Tratando-se de uma herança indivisa com rendimentos agrícolas, pecuários, silvícolas, industriais ou comerciais, é da responsabilidade do cabeça de casal apresentar, na sua declaração anual de IRS (anexos B, C e I), a totalidade dos lucros ou prejuízos resultantes da herança, identificando os outros herdeiros e a quota-parte correspondente a cada um. Por seu lado, os contitulares estão obrigados a declarar os rendimentos da herança identificando o cabeça de casal (anexo D). Confira cada passo desta declaração neste video da Autoridade Tributária.
Para outras categorias de rendimento pelas quais a herança indivisa possa ser composta - tais como rendas, juros ou mais-valias - o processo declarativo é mais simples.
Cada herdeiro deve declarar a sua quota-parte nos rendimentos gerados, preenchendo o anexo correspondente à categoria dos rendimentos. Nesta situação, o cabeça de casal não precisa de declarar a totalidade.
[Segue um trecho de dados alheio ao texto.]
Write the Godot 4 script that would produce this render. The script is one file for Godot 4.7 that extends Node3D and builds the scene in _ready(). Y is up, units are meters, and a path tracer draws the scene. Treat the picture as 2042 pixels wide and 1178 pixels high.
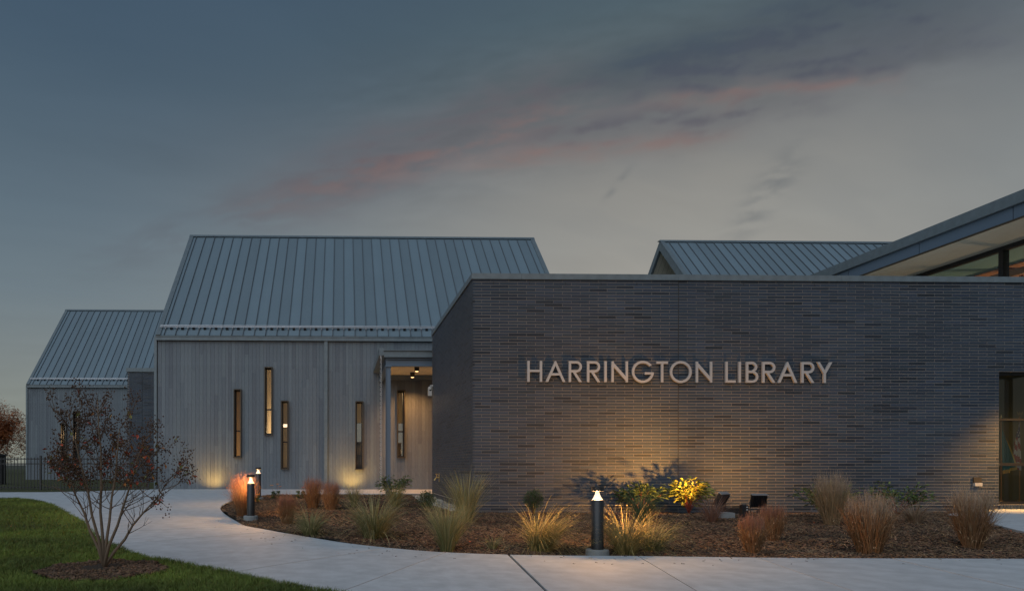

Imagine que pretende vender o quinhão que lhe cabe na herança indivisa ou seja que ainda não foi dividida entre os herdeiros. Sem esta partilha, há fortes probabilidades de ficar isento do imposto sobre o ganhos que obtiver na venda. Mesmo assim, o conselho é confirmar essa isenção junto do Fisco.
IMI e AIMI
O pagamento do Imposto Municipal sobre Imóveis (IMI) na herança indivisa é uma obrigação do cabeça de casal. Porém, se os bens herdados não forem suficientes para liquidar este imposto, na altura da partilha o cabeça de casal tem direito a receber dos restantes herdeiros aquilo que pagou de IMI além da sua quota-parte.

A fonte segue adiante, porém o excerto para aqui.